In the case of Liebert Corp. v. Mazur, the Illinois Court of Appeals has held that customer lists stored online in password protected directories were not entitled to trade secret protection where employer did not adequately make employees aware of the lists’ confidential nature.

After several former sales representatives began working for a competitor, Plaintiffs Zonatherm Products and Liebert Corporation filed suit for violations of the Illinois Trade Secrets Act (ITSA), 765 ILCS 1065/1 et seq. and sought a preliminary injunction against the former sales representatives. The court denied the motion for preliminary injunction and plaintiffs appealed.

Zonatherm and Liebert claimed that one of the trade secrets defendants had misappropriated was the plaintiffs’ customer lists. These customer lists were stored online on a server in password protected directories, and each sales representative had a copy on his or her desktop computer. One of the issues on appeal was whether the customer lists could be protected as a trade secret under the ITSA.

To establish that information is a trade secret under the ITSA, two requirements must be met: (1) the plaintiff must show the information was sufficiently secret to give the plaintiff a competitive advantage, and (2) the plaintiff must show that it took affirmative measures to prevent others from acquiring or using the information.
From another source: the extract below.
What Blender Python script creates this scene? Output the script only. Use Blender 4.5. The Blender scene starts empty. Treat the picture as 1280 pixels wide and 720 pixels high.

Although the court determined in this case that the customer lists met the first requirement, it denied trade secret protection based on the second requirement.

The court held that “[r]estricting access to sensitive information by assigning employees passwords on a need-to-know basis is a step in the right direction.” This precaution in and of itself, however was not enough. The court was “troubled by the failure to either require employees to sign confidentiality agreements, advise employees that its records were confidential, or label the information as confidential.” There was insufficient evidence in the record to show the employees understood the information to be confidential, thus the trial court’s finding that the customer lists were not trade secrets was not against the manifest weight of the evidence.

Liebert Corp. v. Mazur, — N.E.2d —, 2005 WL 762954 (Ill.App. 1st Dist., April 5, 2005).